Starring as fictional Walt Whitman High, the brick structure that appeared in the opening credits was Los Angeles High School built in 1917 at Olympic and Rimpau. The building sustained damage during 1971's Sylmar earthquake and became the site of a preservation battle between alumni and developers, which ended when the school's famous tower was gutted by a mysterious fire.
Yet the structure (a symbol of the vast twentieth-century U.S. community building project that erected world class -- often problematic -- systems and institutions) survived in the imagination as a site where cultural clashes got compassionately worked out. Students struggled to express themselves. Teachers argued over shifting pedagogical methods. Sexes battled. Classes conflicted. Times changed. Somehow (in this fictional universe, anyway) people with opposing viewpoints learned to treat each other respectfully, even if they never actually mended their divisions. In the vernacular of the era, diverse populations came together to "rap about what's going down, you dig?"

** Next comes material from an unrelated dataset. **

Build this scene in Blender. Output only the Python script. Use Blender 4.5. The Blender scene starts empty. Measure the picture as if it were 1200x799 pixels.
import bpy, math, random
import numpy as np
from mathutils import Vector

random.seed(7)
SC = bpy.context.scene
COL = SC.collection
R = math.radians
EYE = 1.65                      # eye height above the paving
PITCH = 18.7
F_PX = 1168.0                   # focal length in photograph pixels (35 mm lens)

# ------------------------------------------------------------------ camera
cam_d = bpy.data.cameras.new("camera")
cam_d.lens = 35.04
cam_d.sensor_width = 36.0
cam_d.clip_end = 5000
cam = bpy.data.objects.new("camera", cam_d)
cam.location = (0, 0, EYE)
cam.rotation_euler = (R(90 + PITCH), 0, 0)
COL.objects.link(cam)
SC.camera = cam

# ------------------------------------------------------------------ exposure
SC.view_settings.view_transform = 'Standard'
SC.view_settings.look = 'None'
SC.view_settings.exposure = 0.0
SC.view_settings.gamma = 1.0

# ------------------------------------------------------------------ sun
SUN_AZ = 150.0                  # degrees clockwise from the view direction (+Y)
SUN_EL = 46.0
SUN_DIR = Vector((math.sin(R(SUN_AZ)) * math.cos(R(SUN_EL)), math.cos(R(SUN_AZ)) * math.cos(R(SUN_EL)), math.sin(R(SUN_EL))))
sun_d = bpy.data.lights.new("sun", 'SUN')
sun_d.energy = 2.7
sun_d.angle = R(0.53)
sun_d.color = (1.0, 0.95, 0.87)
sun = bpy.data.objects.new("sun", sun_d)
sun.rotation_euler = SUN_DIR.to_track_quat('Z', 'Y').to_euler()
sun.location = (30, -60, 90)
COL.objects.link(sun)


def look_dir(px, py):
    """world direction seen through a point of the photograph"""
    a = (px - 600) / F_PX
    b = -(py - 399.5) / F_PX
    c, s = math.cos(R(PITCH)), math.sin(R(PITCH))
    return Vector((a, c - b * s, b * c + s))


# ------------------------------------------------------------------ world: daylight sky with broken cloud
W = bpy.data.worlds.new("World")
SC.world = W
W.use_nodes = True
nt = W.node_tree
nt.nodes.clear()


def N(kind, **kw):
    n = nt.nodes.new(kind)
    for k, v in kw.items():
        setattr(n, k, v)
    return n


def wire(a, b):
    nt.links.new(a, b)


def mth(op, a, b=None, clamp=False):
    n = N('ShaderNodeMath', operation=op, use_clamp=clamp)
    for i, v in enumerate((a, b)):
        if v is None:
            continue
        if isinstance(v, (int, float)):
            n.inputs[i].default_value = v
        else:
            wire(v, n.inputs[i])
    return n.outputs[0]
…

After its destruction, the building morphed into myth, a daydream of positive social progress, an imaginary arc bent toward a justice that proved unequal and elusive. (Read any number of currently banned books to uncover real U.S. history for yourself.) As a site appearing weekly on TV, and then for years later in after-school reruns, Walt Whitman High was itself a gently destructive fiction, selling a utopian self-image of the U.S., and indoctrinating children like me into believing the values represented there were real and broadly shared by the mainstream. It was only T.V. The episodic storytelling structure revealed its own artifice -- problems of the week brought forward and solved in under 30 minutes, opposing viewpoints aired, lessons learned, minds changed.
In one episode, Bud Cort (Harold and Maude) appears in John Lennon glasses, love beads, and fringe, fighting for his right to express himself against a dress code written in 1940. Hilariously, one parent on a committee convened to overhaul the antiquated guidelines says out loud that he will contest the results of a panel vote should it not go his way. While he is clearly the villain, the real lesson (easily overlooked in favor of the viewpoints expressed by the series' main characters) is that little tyrants everywhere will pull the levers of power to impose their will on the opposition, no matter how broad its base.
In another episode, a young Bob Balaban (Best In Show, Moonrise Kingdom) tangles with a conservative father, who escalates quickly when his teenage son expresses opinions contrary to his own. The irate patriarch complains to the school board about Mr. Dixon, the teacher he believes is exerting too much ideological influence on his son, and vows to have him fired for encouraging his child to think for himself. It's an outrage! Those who believe there is a correct way to express identity will do everything they can to force others to conform.
Room 222 is an image of a lost world, and a reminder that, though over 50 years have passed, little has changed. We have been arguing over the same issues for decades -- and are somehow further from solutions and more entrenched in disagreement.
I have always had a knack for finding the right words to say the wrong things. I am a contrarian by nature, with a deep black sense of humor. Nevertheless, when faced by repeated, endless, years, and piles of proof demonstrating humanity’s most bitter stupidity, I blame Room 222 for the tiny voice inside my head that insists, "there has to be a better way." As if I believed in the goodness of people, harumph…
One would think that, as a middle aged man, I would most closely identify with history teacher Pete Dixon, but no. I have never been, could never be, that steady or self assured. Pete is seldom racked with self doubt; he rarely, if ever, loses his cool. Instead, I see myself more in the bumbling student teacher, Alice Johnson, played with appealing awkwardness by Sebastopol-born actress Karen Valentine, who appears in the pilot episode on her first day student teaching for Dixon. Over the course of the series, Johnson becomes a teacher herself, but continues to struggle with self doubt.
I, like Valentine's Alice, am never not a novice. I seem to be caught in an endless loop, constantly learning and unlearning at the same time. Each semester new students arrive in my classrooms, and I doubt I have the skill to teach them, since I have not taught these particular individuals before. Somehow, knowledge, practice, or expertise kicks in and I magically (mysteriously) know what I am doing. Hopefully, the questions my students ask or the interpretations they put forward each semester are novel, forcing me to think about subjects I've long considered in a new light. This is what I get out of the teaching deal, along with not enough money to live on.
I know Room 222 molded itself into the soft tissue of my brain when it was still impressionable. I cannot escape its opening images. They won't let go. The hurt of dying hope persists, regardless of how much reality I force myself to face attempting to snuff it out for good. Whenever Room 222’s wistful theme song plays back in my head, the light I have struggled to extinguish reignites. It glows blue like a pilot flame.